- _Stated task_: Single out the lines that include the word "from". Copy them.

- _Data block_:
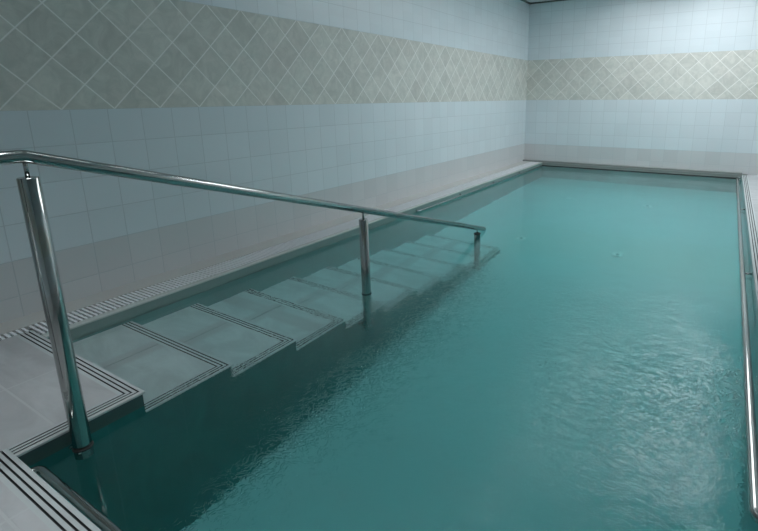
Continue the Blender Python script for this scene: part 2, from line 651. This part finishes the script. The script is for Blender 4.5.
# ------------------------------------------------------------------ overflow grate along the left side
gy = -14 + .05
def grate(x0, x1, y0, y1, label):
    bm = bmesh.new()
    n = int(round((y1 - y0) / .1235))
    st_ = (y1 - y0) / n
    for i in range(n):
        yc = y0 + (i + .5) * st_
        box(bm, x0, x1, yc - .030, yc + .030, DECK - .055, DECK - .005)
    nx = 4 if x1 - x0 > .6 else 2
    for j in range(nx):
        xc = x0 + .04 + (x1 - x0 - .08) * j / (nx - 1)
        box(bm, xc - .012, xc + .012, y0 + .01, y1 - .01, DECK - .10, DECK - .05)
    o = obj('overflow_grate', bm, M_white)
    o['label'] = label
    o['category'] = 'grate'
    o['group'] = 'white overflow grate sections along the left wall'
    return o

grate(.84, 1.20, PY0 - NE + .02, PLY - .02, 'narrow white slatted overflow grate section beside the platform')
words = ['first full-width white overflow grate section, just past the platform behind the first post',
         'second white overflow grate section, beside the second and third steps',
         'third white overflow grate section, running up to behind the middle post',
         'fourth white overflow grate section, seen just beyond the middle post',
         'white overflow grate section beside the lowest submerged steps',
         'white overflow grate section third from the back wall',
         'white overflow grate section second from the back wall',
         'farthest white overflow grate section, ending at the back wall corner']
L = (BY - .05 - PLY - .02) / 8
for i in range(8):
    grate(.84, 1.72, PLY + .02 + i * L, PLY + i * L + L - .0, words[i])

# ------------------------------------------------------------------ floor inlets
spots = [(6.75, 15.7, 'round white floor inlet just beyond the end of the handrail'),
         (12.1, 15.7, 'round white floor inlet in the middle of the pool, right of the handrail end'),
         (6.75, 26.0, 'round white floor inlet in the far left of the pool'),
         (12.1, 26.0, 'round white floor inlet in the far right of the pool'),
         (12.0, 5.2, 'round white floor inlet faintly seen under the rippled water')]
inlet0 = None
for (x, y, lab) in spots:
    loc = W(x, y, FLOORZ)
    if inlet0 is None:
        e = thing('floor_inlet', lab, 'inlet', loc, 'round inlets in the pool floor')
        bm = bmesh.new()
        lathe(bm, loc, [(.062, .0005), (.062, .010), (.056, .018), (.030, .019)], 32)
        obj('flange', bm, M_inlet, e)
        bm = bmesh.new()
        lathe(bm, loc + Vector((0, 0, .019)), [(.020, 0), (.018, .006), (.010, .009)], 24)
        obj('cap', bm, M_cap, e)
        inlet0 = e
    else:
        e = inlet0.copy(); C.objects.link(e)
        e.location = loc
        e['label'] = lab
        for ch in inlet0.children:
            c_ = ch.copy(); C.objects.link(c_); c_.parent = e

# ------------------------------------------------------------------ ceiling lamps (seen mirrored in water and steel)
where = ['large white luminous ceiling panel near the back wall, left of the pair', 'large white luminous ceiling panel near the back wall, on the right',
         'large white luminous ceiling panel over the far half of the pool, left of the pair', 'large white luminous ceiling panel over the far half of the pool, on the right',
         'short bright linear ceiling lamp, farthest of the row of three', 'narrow linear ceiling lamp, middle one of the row of three',
         'narrow linear ceiling lamp, nearest of the row of three', 'rectangular ceiling light panel nearest the camera, over the platform end']
for i, (x, y, hx, hy, watts, s, spread) in enumerate(PANELS):
    t = thing('ceiling_light', where[i], 'light', W(x, y, CEIL - .3), 'ceiling light panels')
    bm = bmesh.new()
    f = .12
    for (a0, a1, b0, b1) in ((x - hx - f, x + hx + f, y - hy - f, y - hy), (x - hx - f, x + hx + f, y + hy, y + hy + f),
                             (x - hx - f, x - hx, y - hy, y + hy), (x + hx, x + hx + f, y - hy, y + hy)):
        box(bm, a0, a1, b0, b1, CEIL - .2, CEIL)
    obj('frame', bm, M_frame, t)
    bm = bmesh.new()
    box(bm, x - hx, x + hx, y - hy, y + hy, CEIL - .14, CEIL - .02)
    obj('diffuser', bm, lamp_material(i, s), t)
    if not watts:
        continue
    ld = bpy.data.lights.new('lamp_light', 'AREA')
    ld.shape = 'RECTANGLE'
    ld.size, ld.size_y = 2 * hx * T, 2 * hy * T
    ld.energy = watts
    ld.color = LAMP_COLOUR
    ld.spread = math.radians(spread)
    lo = bpy.data.objects.new('lamp_light', ld)
    C.objects.link(lo)
    lo.parent = t
    lo.location = W(x, y, CEIL - .16) - t.location

# ------------------------------------------------------------------ water
bm = bmesh.new()
e = .006
xp, yp = STX - .04 - e, PLY - .04 - e
poly = [(xp, PY0 - e), (PX1 + e, PY0 - e), (PX1 + e, PY1 + e), (PX0 - e, PY1 + e), (PX0 - e, yp), (xp, yp)]
lo_ = [bm.verts.new(W(px, py, FLOORZ - e)) for px, py in poly]
hi_ = [bm.verts.new(W(px, py, WATER)) for px, py in poly]
bm.faces.new(list(reversed(lo_)))
bm.faces.new(hi_)
for i in range(6):
    bm.faces.new((lo_[i], lo_[(i + 1) % 6], hi_[(i + 1) % 6], hi_[i]))
w = obj('pool_water', bm, water_material())
w['kind'] = 'stuff'
w['label'] = 'clear teal water filling the pool, rippled in the middle'
w['category'] = 'water'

- _Correct result_:
Continue the Blender Python script for this scene: part 2, from line 651. This part finishes the script. The script is for Blender 4.5.
         'white overflow grate section third from the back wall',
         'white overflow grate section second from the back wall',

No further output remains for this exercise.